While the Committee does not opine on questions of law, an attempt to shift sanctions from lawyer to client also would appear to run afoul of the very purposes underlying Rule 11 and Part 130. As Judge Weinstein stated in Eastway Construction Corp. v. City of New York with respect to sanctions under Rule 11:

Sanctions are imposed against the client purely for their deterrent effect. But sanctions are imposed against the attorney also for disciplinary purposes, as a punishment for dereliction of duty by an officerr of the court who should know better. Allowing the client to reimburse the attorney would interfere with the court's attempt to maintain discipline. Therefore reimbursement by the client should be prohibited.

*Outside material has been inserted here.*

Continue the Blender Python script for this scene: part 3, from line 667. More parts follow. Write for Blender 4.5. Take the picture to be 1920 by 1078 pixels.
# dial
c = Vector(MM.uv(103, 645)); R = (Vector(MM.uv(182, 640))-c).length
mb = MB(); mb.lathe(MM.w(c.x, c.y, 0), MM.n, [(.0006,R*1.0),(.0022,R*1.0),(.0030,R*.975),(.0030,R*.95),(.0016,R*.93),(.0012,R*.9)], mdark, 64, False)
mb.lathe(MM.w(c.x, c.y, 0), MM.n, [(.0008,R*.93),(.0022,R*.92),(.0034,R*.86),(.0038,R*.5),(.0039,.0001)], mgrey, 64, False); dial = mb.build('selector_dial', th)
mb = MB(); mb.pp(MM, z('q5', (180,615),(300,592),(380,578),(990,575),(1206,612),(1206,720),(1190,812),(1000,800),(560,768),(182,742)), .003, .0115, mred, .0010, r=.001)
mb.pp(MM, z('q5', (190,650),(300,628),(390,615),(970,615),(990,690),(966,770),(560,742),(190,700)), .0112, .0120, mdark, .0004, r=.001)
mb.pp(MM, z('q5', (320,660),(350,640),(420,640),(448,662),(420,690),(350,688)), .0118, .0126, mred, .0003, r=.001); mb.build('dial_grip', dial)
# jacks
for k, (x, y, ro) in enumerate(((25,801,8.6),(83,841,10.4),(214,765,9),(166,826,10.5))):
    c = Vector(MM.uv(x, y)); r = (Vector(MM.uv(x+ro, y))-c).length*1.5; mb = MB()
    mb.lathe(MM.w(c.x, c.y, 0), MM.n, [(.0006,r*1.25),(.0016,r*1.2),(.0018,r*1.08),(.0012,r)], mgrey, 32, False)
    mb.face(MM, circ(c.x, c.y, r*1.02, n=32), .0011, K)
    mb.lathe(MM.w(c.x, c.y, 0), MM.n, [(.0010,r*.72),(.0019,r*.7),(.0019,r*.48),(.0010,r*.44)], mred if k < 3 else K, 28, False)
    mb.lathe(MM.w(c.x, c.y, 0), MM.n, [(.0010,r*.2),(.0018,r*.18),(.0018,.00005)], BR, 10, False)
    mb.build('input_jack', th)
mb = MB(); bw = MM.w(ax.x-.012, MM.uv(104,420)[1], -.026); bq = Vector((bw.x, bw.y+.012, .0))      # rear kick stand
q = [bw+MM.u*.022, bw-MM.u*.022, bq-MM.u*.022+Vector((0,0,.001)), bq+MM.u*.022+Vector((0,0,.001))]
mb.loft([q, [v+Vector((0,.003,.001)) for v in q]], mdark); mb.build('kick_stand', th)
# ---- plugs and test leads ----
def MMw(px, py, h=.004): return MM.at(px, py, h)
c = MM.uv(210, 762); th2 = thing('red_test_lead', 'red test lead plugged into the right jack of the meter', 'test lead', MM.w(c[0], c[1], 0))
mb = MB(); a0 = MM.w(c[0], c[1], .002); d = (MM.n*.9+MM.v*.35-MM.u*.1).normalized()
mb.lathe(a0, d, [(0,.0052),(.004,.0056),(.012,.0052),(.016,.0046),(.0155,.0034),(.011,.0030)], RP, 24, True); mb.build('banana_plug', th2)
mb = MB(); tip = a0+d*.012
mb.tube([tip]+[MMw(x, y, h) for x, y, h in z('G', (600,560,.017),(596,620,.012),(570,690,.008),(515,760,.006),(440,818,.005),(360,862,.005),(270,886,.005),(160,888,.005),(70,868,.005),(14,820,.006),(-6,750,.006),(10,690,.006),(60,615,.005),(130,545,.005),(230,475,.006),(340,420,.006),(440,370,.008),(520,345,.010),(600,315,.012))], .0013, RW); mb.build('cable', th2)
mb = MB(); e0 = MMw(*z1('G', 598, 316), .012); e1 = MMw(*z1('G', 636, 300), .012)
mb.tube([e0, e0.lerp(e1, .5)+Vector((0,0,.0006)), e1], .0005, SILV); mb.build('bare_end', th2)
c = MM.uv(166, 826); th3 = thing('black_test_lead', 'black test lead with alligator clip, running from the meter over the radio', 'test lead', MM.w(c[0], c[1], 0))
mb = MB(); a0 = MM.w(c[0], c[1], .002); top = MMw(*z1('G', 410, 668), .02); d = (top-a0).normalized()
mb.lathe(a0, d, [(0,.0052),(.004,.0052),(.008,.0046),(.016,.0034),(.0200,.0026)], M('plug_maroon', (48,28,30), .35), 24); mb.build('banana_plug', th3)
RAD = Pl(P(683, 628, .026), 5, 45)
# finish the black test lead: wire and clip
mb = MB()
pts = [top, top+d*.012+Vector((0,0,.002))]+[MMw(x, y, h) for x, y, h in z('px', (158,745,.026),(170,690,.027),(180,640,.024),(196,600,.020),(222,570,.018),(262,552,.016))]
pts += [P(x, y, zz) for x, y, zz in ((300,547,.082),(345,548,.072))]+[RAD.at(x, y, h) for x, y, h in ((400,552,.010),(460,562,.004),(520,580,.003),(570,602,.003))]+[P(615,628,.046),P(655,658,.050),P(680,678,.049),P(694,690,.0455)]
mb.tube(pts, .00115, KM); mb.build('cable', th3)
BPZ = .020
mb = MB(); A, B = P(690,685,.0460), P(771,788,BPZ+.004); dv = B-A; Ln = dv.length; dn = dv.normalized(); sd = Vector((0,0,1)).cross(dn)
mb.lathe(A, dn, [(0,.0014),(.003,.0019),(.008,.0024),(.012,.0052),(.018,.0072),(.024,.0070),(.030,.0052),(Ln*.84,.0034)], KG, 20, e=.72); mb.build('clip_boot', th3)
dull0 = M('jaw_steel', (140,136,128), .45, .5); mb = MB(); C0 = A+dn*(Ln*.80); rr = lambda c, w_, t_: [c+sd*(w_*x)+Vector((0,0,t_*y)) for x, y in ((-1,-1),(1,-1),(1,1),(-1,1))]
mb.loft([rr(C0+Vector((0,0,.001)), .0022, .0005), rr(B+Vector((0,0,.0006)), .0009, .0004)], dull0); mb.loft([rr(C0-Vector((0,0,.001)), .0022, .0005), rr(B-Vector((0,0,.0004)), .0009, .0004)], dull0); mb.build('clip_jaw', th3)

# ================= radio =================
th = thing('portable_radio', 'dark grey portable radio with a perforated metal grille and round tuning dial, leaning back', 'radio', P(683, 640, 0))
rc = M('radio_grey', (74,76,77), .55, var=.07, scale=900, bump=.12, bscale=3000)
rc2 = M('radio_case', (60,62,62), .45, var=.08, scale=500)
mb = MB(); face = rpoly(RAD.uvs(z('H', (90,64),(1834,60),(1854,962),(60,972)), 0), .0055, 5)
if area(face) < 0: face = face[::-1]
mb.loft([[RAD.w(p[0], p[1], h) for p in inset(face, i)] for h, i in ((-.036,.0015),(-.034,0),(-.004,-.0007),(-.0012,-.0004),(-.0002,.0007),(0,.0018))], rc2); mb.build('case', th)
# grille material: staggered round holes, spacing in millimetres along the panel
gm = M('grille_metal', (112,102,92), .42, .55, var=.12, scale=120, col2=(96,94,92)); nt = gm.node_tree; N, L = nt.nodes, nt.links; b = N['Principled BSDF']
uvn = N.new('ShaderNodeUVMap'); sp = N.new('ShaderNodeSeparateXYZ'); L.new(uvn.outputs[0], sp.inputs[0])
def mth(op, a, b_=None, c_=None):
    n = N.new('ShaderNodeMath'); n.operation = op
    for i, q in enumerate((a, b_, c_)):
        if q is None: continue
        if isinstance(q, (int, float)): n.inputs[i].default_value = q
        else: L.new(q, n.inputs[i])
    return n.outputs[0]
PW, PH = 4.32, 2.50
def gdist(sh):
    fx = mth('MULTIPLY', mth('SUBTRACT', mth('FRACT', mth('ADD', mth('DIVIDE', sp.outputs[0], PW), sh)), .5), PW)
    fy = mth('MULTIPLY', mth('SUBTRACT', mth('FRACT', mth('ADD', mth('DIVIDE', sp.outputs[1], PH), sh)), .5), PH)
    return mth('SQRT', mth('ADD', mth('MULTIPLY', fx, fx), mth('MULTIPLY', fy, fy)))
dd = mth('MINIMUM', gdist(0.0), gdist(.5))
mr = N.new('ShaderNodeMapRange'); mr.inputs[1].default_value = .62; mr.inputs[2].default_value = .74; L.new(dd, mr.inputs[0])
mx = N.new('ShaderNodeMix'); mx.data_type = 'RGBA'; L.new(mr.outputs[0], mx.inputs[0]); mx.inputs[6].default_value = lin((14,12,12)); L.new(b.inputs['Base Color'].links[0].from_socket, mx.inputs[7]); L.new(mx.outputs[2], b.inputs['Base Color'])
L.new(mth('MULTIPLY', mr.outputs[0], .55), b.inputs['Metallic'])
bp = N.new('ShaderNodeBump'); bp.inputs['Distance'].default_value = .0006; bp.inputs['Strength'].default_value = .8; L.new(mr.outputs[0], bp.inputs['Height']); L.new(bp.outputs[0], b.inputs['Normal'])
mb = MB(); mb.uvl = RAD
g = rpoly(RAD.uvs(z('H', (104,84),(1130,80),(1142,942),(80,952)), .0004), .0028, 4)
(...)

637 F. Supp. 558, 570 (E.D.N.Y. 1986) (citations omitted), aff'd in part, rev'd in part on other grounds, 821 F.2d 121 (2d Cir.), cert. denied, 484 U.S. 918 (1987); see also Pavelic & LeFlore, supra, 58 U.S.L.W. at 4039 ("the purpose of Rule 11 as a whole is to bring home to the individual signer his personal, nondelegable responsibility"); Burger v. Health Insurance Plan of Greater New York, 684 F. Supp. 46, 55, 56 (S.D.N.Y. 1988); Anschutz Petroleum Marketing Corp. v. E. M. Saybolt & Co., 112 F.R.D. 355, 360 (S.D.N.Y. 1986); Seabrook v. R. H. Macy & Co., 488 N.Y.S.2d 689, 690 (1st Dep't 1985).